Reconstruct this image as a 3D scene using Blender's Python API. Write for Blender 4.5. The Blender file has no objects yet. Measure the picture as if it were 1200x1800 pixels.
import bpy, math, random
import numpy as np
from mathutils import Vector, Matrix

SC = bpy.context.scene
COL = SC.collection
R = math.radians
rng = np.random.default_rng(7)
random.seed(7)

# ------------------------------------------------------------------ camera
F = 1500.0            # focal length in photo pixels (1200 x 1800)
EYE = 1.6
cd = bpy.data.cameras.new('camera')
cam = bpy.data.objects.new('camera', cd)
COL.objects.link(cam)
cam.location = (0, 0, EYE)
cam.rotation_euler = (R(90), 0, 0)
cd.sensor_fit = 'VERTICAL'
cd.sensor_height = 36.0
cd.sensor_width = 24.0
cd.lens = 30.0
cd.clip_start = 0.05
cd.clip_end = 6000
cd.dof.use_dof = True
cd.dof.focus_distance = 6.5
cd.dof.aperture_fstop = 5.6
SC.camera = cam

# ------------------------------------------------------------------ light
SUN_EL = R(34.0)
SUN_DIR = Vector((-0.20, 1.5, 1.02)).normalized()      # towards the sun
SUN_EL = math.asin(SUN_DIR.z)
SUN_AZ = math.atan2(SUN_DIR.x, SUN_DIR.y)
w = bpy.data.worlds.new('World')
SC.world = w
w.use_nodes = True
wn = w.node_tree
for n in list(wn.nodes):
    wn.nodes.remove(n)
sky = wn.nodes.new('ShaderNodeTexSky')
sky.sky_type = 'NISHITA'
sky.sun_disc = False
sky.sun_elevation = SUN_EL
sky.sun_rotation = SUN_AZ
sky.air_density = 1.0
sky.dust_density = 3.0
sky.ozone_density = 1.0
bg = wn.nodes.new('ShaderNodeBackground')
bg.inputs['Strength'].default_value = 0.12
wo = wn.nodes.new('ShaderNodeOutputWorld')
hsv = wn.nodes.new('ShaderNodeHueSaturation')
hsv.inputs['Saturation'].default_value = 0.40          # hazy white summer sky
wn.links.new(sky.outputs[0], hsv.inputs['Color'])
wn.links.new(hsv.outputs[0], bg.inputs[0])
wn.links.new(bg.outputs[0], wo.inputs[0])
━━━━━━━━
Written instruction: Restate the data above word for word, please.

Written solution:
Reconstruct this image as a 3D scene using Blender's Python API. Write for Blender 4.5. The Blender file has no objects yet. Measure the picture as if it were 1200x1800 pixels.
import bpy, math, random
import numpy as np
from mathutils import Vector, Matrix

SC = bpy.context.scene
COL = SC.collection
R = math.radians
rng = np.random.default_rng(7)
random.seed(7)

# ------------------------------------------------------------------ camera
F = 1500.0            # focal length in photo pixels (1200 x 1800)
EYE = 1.6
cd = bpy.data.cameras.new('camera')
cam = bpy.data.objects.new('camera', cd)
COL.objects.link(cam)
cam.location = (0, 0, EYE)
cam.rotation_euler = (R(90), 0, 0)
cd.sensor_fit = 'VERTICAL'
cd.sensor_height = 36.0
cd.sensor_width = 24.0
cd.lens = 30.0
cd.clip_start = 0.05
cd.clip_end = 6000
cd.dof.use_dof = True
cd.dof.focus_distance = 6.5
cd.dof.aperture_fstop = 5.6
SC.camera = cam

# ------------------------------------------------------------------ light
SUN_EL = R(34.0)
SUN_DIR = Vector((-0.20, 1.5, 1.02)).normalized()      # towards the sun
SUN_EL = math.asin(SUN_DIR.z)
SUN_AZ = math.atan2(SUN_DIR.x, SUN_DIR.y)
w = bpy.data.worlds.new('World')
SC.world = w
w.use_nodes = True
wn = w.node_tree
for n in list(wn.nodes):
    wn.nodes.remove(n)
sky = wn.nodes.new('ShaderNodeTexSky')
sky.sky_type = 'NISHITA'
sky.sun_disc = False
sky.sun_elevation = SUN_EL
sky.sun_rotation = SUN_AZ
sky.air_density = 1.0
sky.dust_density = 3.0
sky.ozone_density = 1.0
bg = wn.nodes.new('ShaderNodeBackground')
bg.inputs['Strength'].default_value = 0.12
wo = wn.nodes.new('ShaderNodeOutputWorld')
hsv = wn.nodes.new('ShaderNodeHueSaturation')
hsv.inputs['Saturation'].default_value = 0.40          # hazy white summer sky
wn.links.new(sky.outputs[0], hsv.inputs['Color'])
wn.links.new(hsv.outputs[0], bg.inputs[0])
wn.links.new(bg.outputs[0], wo.inputs[0])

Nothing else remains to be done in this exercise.